» Recorded information
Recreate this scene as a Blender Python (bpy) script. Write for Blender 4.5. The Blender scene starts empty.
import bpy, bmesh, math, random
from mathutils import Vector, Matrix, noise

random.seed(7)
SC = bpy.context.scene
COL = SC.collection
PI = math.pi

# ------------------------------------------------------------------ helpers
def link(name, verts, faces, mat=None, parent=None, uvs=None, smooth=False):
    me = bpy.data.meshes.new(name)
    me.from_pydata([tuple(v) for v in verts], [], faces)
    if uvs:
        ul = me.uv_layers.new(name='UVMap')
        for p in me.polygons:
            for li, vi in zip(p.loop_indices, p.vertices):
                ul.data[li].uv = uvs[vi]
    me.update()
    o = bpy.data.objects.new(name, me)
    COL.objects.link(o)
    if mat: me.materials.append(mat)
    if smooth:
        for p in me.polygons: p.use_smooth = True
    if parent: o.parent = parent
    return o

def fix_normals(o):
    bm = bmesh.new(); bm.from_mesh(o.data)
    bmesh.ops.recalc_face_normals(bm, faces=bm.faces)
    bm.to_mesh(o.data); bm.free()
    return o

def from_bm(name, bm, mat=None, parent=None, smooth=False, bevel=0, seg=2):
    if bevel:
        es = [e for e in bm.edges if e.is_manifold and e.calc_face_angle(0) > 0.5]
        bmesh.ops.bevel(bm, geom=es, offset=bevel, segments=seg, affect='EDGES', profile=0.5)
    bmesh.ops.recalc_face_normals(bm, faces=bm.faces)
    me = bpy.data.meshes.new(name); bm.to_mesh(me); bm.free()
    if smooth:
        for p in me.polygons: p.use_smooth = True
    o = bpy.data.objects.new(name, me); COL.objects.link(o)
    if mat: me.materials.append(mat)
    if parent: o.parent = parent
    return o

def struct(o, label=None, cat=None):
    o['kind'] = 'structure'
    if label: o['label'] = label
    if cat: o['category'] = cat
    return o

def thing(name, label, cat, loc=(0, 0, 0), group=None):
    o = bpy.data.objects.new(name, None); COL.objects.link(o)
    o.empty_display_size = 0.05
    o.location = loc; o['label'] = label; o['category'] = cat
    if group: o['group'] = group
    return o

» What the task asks
In the listing above, reproduce the first line and each one after it through the line that contains "PI = math.pi".

» Solved exercise
Recreate this scene as a Blender Python (bpy) script. Write for Blender 4.5. The Blender scene starts empty.
import bpy, bmesh, math, random
from mathutils import Vector, Matrix, noise

random.seed(7)
SC = bpy.context.scene
COL = SC.collection
PI = math.pi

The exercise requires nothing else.